Wednesday, June 19, 2013

NASA’s Grand Challenge: Science or Politics?

NASA just announced an initiative to collaborate with scientists and citizens around the world to 

1. search for asteroids that may threaten Earth and

2. develop an asteroid action plan. 

Is this a good thing? While reading the announcement I couldn’t help but think that something isn’t quite right here.


Is this “Grand Challenge” truly a new thing? Prior to today, how did NASA deal with announcements of a near Earth object from external agencies?

Farmer in Kansas: Hi NASA, I just spotted a previously unidentified asteroid on a trajectory that will put it between the moon and Earth? It may be heading straight for us!
NASA receptionist: That’s nice. (click!)

Will the Grand Challenge force this receptionist to put down her nail-file and press the red button to sound the alarm? Unlikely. I suspect NASA already has a long history of treating any credible observation of an asteroid with the respect it deserves. A new Grand Challenge isn't going to change that. 

Additionally, the options for dealing with an imminent threat from space are continuously being explored in science and fiction. I am sure members of NASA watch movies just as much as I do. They must have seen the elaborate attempts at diverting asteroids in films like, “Deep Impact” and “Armageddon.” Some of the brilliant minds at NASA have probably already “Mythbustered” these attempts to determine which of them are “Busted” and which are “Plausible.”


In the announcement NASA Deputy Administrator Lori Garver states that “we have found 95 percent of the large asteroids near the Earth's orbit.” This sounds like a number they just made up. After all, how could they know that the number of asteroids they currently have identified is equivalent to 95% of the total, without knowing the total?   Even as an estimate, 95% seems irrelevant given that just last week a truck sized asteroid was detected one day before it reached its closest point to Earth. Are we supposed to feel warm fuzzy comfort because only 5% of these extinction level asteroids have yet to be found?

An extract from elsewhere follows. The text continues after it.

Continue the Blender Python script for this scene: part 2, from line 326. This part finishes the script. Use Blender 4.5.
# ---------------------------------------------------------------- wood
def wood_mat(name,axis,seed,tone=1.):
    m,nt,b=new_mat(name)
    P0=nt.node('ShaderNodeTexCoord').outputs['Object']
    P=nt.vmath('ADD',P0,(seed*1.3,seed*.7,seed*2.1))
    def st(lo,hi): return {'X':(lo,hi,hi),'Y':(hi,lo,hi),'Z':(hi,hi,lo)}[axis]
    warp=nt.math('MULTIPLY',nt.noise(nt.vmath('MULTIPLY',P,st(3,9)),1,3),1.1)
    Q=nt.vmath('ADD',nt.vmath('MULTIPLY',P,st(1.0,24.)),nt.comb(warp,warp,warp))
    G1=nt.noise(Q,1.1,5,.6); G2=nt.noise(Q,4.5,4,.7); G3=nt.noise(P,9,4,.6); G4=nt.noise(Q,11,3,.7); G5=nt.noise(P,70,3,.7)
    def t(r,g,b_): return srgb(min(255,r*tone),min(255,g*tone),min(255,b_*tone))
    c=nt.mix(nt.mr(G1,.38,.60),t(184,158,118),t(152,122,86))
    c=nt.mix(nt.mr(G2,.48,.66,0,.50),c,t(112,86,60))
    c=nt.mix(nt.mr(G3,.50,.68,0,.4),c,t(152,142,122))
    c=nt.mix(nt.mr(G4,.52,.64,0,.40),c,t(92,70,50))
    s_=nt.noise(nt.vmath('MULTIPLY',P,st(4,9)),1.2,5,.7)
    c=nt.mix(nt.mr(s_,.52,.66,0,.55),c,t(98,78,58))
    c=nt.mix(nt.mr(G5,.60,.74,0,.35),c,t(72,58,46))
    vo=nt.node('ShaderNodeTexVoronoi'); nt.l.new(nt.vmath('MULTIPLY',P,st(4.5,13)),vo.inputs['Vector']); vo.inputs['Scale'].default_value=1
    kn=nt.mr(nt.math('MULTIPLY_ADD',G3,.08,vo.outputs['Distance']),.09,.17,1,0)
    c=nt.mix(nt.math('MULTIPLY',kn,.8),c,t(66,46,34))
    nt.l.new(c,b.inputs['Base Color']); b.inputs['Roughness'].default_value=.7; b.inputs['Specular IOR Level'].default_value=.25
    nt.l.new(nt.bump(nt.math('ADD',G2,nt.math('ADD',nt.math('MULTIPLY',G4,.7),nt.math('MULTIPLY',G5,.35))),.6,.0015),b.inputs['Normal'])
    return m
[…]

The announcement included a statement from the White House deputy director for technology and innovation Tom Kalil that “… finding asteroid threats, and having a plan for dealing with them, needs to be an all-hands-on-deck effort.” What does that mean? If the White House truly believed that an all-hands-on-deck effort was needed, they would increase NASA funding so more experts in mathematics and physics could systematically search the skies, rather than rely on unpaid, unsystematic, haphazard stargazing.
NASA’s Grand Challenge simply reflects certain truths about space exploration and the current political climate: 
  • Giving space exploration more money is politically not feasible (after all, in the USA, even allocating money to health care is controversial)
  • While getting hit by an asteroid would be bad, getting hit by an asteroid without previous posturing about trying to stop it would be worse.
  • More eyes looking to the skies for an asteroid is a good thing, more eyes doing it for no more money is a better thing
  • Until someone proposes a full-proof plan for destroying or deflecting a near Earth object, with a working prototype of proposed technological innovations and test case data demonstrating efficacy in a real-world situation (in other words until someone actually saves the Earth on their own dime) the four letters that we will turn to when an asteroid is on a collision course will not be N A S A, they will be H O P E.